§ GIVEN INFORMATION:
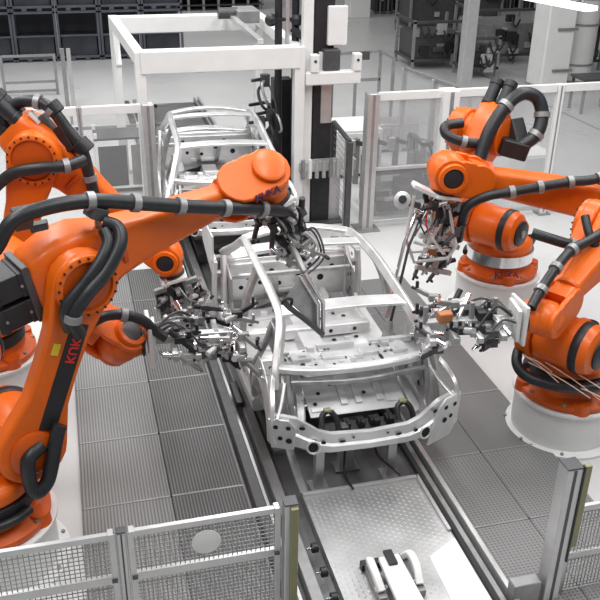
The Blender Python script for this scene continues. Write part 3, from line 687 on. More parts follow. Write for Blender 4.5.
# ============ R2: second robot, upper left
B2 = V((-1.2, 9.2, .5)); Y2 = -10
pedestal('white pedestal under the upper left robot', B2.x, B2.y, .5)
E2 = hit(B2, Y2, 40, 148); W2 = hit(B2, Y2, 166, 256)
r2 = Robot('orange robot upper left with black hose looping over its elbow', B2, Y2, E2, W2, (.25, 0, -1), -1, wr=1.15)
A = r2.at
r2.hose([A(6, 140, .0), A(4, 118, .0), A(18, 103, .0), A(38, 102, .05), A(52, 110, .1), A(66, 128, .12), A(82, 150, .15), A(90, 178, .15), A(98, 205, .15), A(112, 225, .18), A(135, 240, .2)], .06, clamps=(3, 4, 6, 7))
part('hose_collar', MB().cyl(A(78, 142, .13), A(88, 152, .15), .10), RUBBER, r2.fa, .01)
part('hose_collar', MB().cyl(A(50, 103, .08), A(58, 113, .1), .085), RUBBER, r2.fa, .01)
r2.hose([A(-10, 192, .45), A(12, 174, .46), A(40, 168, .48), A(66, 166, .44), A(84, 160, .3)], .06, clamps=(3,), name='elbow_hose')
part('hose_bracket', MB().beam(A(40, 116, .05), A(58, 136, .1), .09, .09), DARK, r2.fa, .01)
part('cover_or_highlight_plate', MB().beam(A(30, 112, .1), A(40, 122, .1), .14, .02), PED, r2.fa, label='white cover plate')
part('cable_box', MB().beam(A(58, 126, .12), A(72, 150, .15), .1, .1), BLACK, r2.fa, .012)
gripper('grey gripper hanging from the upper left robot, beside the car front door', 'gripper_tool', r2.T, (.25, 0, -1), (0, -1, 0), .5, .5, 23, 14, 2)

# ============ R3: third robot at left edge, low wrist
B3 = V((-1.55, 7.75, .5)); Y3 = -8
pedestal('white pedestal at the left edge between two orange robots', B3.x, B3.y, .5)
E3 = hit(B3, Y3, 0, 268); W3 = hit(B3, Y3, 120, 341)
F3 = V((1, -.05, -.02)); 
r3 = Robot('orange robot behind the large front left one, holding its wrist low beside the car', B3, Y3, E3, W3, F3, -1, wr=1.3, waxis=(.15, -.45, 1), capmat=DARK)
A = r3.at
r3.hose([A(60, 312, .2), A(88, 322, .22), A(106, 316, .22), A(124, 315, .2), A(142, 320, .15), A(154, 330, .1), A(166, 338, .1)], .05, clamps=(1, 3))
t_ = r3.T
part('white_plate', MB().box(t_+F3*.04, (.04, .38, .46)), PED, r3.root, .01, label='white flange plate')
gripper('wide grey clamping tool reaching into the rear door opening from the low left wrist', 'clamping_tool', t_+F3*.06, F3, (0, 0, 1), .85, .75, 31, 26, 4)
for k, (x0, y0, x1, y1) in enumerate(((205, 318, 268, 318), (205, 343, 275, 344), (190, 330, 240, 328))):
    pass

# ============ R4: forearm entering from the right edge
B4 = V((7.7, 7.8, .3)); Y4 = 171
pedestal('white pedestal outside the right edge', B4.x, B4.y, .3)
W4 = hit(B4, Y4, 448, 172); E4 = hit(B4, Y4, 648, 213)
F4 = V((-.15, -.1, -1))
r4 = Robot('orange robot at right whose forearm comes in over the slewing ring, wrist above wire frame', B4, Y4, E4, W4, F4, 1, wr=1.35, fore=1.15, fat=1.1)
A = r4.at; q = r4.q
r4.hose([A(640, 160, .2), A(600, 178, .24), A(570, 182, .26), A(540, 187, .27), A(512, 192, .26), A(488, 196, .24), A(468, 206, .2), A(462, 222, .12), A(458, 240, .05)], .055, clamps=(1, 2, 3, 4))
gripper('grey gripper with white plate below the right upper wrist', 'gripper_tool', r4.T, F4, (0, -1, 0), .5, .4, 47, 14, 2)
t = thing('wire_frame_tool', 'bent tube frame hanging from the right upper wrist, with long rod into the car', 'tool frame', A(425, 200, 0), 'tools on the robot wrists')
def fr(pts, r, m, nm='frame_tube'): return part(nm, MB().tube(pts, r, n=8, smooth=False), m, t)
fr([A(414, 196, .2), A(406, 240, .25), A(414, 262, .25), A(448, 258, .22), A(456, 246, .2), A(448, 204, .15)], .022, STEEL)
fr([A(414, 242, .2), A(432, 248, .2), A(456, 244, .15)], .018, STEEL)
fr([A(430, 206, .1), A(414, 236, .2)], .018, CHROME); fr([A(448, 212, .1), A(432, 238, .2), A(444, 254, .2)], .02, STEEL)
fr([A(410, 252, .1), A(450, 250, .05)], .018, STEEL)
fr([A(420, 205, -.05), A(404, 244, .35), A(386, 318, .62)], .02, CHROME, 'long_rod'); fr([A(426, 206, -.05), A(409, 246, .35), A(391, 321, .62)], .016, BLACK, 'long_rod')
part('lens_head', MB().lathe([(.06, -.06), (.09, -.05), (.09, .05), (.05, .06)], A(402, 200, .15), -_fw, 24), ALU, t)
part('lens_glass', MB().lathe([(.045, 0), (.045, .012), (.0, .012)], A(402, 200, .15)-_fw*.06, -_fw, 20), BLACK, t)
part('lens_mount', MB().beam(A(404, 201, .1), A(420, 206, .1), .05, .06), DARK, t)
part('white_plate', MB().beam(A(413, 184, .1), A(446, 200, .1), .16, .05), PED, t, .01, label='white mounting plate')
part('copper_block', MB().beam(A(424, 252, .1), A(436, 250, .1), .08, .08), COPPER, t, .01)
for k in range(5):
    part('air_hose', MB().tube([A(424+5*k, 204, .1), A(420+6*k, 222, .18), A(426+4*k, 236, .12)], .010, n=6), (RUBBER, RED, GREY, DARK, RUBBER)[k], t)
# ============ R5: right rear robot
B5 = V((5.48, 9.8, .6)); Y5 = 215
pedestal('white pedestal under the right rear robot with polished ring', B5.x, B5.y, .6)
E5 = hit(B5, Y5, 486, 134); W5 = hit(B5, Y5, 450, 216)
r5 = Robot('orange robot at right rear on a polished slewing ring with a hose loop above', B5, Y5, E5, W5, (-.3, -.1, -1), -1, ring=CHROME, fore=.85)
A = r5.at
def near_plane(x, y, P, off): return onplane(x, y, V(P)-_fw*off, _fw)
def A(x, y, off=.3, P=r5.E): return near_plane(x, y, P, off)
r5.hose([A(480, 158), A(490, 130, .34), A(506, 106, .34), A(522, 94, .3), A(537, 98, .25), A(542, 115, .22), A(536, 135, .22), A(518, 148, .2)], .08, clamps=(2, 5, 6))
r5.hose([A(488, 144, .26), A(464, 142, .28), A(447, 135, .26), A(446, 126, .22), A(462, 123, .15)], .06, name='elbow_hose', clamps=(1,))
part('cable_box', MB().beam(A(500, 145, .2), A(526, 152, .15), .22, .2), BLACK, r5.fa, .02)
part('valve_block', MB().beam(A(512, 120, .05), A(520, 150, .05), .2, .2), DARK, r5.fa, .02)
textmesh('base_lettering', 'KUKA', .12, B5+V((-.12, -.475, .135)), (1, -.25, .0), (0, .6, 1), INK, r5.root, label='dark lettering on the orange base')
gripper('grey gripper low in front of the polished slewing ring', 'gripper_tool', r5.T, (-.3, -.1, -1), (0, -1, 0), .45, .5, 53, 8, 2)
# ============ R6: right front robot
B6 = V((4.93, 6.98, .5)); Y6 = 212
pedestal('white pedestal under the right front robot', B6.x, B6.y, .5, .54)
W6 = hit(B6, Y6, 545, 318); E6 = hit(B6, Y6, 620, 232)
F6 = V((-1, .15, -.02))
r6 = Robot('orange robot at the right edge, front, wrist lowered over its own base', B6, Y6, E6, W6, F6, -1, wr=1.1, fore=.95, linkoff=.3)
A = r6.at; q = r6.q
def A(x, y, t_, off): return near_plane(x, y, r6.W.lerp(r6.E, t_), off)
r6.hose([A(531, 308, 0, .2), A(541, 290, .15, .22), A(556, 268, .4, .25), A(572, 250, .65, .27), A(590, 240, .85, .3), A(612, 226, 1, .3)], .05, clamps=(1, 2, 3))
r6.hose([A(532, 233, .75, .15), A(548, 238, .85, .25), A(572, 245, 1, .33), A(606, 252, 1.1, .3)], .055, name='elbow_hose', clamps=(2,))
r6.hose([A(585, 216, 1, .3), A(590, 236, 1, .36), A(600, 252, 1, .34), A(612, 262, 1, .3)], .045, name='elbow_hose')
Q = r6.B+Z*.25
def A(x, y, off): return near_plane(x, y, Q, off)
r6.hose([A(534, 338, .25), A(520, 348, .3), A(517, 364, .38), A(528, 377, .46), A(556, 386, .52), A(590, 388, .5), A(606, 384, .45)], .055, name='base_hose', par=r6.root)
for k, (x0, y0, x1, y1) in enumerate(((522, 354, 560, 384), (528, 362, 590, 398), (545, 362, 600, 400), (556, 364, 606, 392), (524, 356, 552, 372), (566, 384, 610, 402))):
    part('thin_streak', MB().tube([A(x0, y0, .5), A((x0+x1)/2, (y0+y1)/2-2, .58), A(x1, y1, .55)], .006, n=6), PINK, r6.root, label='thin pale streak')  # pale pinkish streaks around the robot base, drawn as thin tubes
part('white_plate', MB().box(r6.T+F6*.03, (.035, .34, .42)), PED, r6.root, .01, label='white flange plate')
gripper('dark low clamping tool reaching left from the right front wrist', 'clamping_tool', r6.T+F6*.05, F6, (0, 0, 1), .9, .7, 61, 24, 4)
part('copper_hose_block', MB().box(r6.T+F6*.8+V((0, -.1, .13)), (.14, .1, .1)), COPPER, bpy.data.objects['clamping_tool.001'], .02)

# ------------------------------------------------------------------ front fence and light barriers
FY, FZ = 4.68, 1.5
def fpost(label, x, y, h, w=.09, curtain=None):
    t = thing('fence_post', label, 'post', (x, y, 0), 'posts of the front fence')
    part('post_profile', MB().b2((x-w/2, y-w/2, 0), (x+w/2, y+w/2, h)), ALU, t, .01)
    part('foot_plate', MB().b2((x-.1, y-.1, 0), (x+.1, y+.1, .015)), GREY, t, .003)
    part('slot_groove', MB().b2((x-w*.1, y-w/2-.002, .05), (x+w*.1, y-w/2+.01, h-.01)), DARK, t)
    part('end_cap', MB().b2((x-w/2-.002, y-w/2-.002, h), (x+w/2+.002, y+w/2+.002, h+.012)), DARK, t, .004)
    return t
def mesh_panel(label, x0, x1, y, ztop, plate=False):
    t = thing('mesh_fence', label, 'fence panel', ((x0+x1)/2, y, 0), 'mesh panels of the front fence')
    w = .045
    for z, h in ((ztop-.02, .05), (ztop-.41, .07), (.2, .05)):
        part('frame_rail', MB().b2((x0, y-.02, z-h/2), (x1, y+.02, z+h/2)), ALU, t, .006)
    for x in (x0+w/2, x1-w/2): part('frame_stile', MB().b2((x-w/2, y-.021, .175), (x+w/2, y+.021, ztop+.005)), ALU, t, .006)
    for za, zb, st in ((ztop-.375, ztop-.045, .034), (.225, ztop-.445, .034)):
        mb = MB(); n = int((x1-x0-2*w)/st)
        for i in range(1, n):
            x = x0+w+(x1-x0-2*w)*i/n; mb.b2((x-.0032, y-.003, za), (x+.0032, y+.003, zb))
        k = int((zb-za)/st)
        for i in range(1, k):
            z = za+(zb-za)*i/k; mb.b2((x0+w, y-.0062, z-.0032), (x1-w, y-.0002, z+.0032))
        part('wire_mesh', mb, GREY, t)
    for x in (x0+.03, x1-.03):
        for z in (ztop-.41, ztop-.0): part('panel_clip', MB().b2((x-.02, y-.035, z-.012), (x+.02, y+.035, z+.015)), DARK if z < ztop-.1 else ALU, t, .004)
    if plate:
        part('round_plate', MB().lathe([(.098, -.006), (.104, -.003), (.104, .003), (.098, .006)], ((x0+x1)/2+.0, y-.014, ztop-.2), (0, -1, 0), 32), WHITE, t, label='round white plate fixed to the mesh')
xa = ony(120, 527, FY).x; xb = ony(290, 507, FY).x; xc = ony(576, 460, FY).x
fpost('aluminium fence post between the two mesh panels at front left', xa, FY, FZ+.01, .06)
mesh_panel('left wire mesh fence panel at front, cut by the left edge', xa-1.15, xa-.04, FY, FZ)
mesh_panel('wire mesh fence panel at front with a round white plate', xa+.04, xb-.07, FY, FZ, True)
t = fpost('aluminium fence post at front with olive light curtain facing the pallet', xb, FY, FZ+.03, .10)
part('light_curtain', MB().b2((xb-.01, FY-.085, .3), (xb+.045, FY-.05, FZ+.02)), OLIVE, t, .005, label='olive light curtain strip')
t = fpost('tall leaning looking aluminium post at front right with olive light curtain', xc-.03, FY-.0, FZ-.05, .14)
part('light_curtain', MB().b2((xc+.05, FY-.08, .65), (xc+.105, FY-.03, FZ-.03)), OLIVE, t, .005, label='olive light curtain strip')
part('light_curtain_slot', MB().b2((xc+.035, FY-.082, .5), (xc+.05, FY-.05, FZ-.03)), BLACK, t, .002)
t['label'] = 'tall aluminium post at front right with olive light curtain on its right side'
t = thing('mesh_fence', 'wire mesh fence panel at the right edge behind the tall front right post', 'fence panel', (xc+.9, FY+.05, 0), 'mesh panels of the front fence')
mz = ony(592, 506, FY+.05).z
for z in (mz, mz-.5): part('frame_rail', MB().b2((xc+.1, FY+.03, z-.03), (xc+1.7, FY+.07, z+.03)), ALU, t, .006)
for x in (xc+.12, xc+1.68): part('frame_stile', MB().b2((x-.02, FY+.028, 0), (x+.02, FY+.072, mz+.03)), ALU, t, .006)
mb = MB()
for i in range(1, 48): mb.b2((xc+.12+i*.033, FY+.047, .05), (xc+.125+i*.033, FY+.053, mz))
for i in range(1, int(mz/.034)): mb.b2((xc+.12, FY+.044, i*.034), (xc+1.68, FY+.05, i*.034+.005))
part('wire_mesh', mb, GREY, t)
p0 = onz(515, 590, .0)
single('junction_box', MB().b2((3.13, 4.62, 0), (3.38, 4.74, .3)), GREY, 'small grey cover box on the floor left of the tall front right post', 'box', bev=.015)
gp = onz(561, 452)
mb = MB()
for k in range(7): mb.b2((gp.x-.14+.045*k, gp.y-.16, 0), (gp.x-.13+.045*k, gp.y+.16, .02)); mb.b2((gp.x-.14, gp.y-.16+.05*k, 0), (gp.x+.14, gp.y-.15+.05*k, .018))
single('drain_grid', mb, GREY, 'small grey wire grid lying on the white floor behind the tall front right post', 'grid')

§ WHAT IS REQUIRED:
Copy exactly the lines running from the beginning of the listing through the line that has "gripper('grey gripper hanging". Drop the pictures.

§ WRITTEN SOLUTION:
The Blender Python script for this scene continues. Write part 3, from line 687 on. More parts follow. Write for Blender 4.5.
# ============ R2: second robot, upper left
B2 = V((-1.2, 9.2, .5)); Y2 = -10
pedestal('white pedestal under the upper left robot', B2.x, B2.y, .5)
E2 = hit(B2, Y2, 40, 148); W2 = hit(B2, Y2, 166, 256)
r2 = Robot('orange robot upper left with black hose looping over its elbow', B2, Y2, E2, W2, (.25, 0, -1), -1, wr=1.15)
A = r2.at
r2.hose([A(6, 140, .0), A(4, 118, .0), A(18, 103, .0), A(38, 102, .05), A(52, 110, .1), A(66, 128, .12), A(82, 150, .15), A(90, 178, .15), A(98, 205, .15), A(112, 225, .18), A(135, 240, .2)], .06, clamps=(3, 4, 6, 7))
part('hose_collar', MB().cyl(A(78, 142, .13), A(88, 152, .15), .10), RUBBER, r2.fa, .01)
part('hose_collar', MB().cyl(A(50, 103, .08), A(58, 113, .1), .085), RUBBER, r2.fa, .01)
r2.hose([A(-10, 192, .45), A(12, 174, .46), A(40, 168, .48), A(66, 166, .44), A(84, 160, .3)], .06, clamps=(3,), name='elbow_hose')
part('hose_bracket', MB().beam(A(40, 116, .05), A(58, 136, .1), .09, .09), DARK, r2.fa, .01)
part('cover_or_highlight_plate', MB().beam(A(30, 112, .1), A(40, 122, .1), .14, .02), PED, r2.fa, label='white cover plate')
part('cable_box', MB().beam(A(58, 126, .12), A(72, 150, .15), .1, .1), BLACK, r2.fa, .012)
gripper('grey gripper hanging from the upper left robot, beside the car front door', 'gripper_tool', r2.T, (.25, 0, -1), (0, -1, 0), .5, .5, 23, 14, 2)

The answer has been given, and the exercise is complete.